- [Aim]: Gather from the material every line that contains the string "picture".

- [Source data]:
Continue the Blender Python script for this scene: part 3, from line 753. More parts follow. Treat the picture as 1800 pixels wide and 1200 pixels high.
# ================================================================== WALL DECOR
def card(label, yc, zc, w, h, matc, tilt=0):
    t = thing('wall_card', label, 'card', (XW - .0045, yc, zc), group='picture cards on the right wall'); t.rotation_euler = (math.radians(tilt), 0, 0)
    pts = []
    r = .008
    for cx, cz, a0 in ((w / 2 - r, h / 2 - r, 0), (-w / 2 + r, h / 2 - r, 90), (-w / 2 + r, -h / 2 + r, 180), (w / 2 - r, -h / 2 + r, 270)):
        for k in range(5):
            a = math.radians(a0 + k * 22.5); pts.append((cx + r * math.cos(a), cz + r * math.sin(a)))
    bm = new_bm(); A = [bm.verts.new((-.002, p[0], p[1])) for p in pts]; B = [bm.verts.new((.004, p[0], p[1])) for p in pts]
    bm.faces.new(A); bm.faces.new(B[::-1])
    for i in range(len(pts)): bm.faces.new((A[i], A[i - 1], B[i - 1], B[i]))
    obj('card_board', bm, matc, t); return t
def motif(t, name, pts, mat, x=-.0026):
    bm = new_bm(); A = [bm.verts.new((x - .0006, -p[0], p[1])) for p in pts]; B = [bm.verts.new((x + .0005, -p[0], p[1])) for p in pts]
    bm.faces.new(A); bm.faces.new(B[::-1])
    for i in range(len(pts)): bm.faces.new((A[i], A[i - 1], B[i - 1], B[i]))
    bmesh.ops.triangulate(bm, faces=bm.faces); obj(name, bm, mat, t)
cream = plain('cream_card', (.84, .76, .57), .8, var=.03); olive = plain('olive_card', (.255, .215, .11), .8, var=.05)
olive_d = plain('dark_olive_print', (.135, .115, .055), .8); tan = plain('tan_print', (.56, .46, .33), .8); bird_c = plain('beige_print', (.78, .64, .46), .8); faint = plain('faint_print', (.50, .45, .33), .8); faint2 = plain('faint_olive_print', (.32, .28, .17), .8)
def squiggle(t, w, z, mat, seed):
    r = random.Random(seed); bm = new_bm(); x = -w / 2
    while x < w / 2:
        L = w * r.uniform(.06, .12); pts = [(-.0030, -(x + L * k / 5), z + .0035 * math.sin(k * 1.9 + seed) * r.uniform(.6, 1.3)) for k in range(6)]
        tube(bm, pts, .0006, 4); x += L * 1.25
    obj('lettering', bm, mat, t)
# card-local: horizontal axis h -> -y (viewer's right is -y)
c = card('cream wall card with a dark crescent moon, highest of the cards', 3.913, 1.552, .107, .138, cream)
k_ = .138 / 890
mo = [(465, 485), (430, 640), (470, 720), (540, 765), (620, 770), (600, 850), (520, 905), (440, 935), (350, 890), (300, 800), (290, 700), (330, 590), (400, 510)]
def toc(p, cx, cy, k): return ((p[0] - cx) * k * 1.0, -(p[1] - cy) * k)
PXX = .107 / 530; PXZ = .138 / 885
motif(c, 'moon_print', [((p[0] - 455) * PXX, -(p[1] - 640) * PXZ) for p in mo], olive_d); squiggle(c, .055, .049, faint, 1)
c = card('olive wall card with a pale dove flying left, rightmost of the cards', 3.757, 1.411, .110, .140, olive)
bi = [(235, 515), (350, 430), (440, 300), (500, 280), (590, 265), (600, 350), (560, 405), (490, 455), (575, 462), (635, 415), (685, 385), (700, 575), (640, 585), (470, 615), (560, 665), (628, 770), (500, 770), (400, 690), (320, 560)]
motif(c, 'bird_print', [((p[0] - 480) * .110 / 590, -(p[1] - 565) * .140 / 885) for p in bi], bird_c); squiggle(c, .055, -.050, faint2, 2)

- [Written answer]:
Continue the Blender Python script for this scene: part 3, from line 753. More parts follow. Treat the picture as 1800 pixels wide and 1200 pixels high.
    t = thing('wall_card', label, 'card', (XW - .0045, yc, zc), group='picture cards on the right wall'); t.rotation_euler = (math.radians(tilt), 0, 0)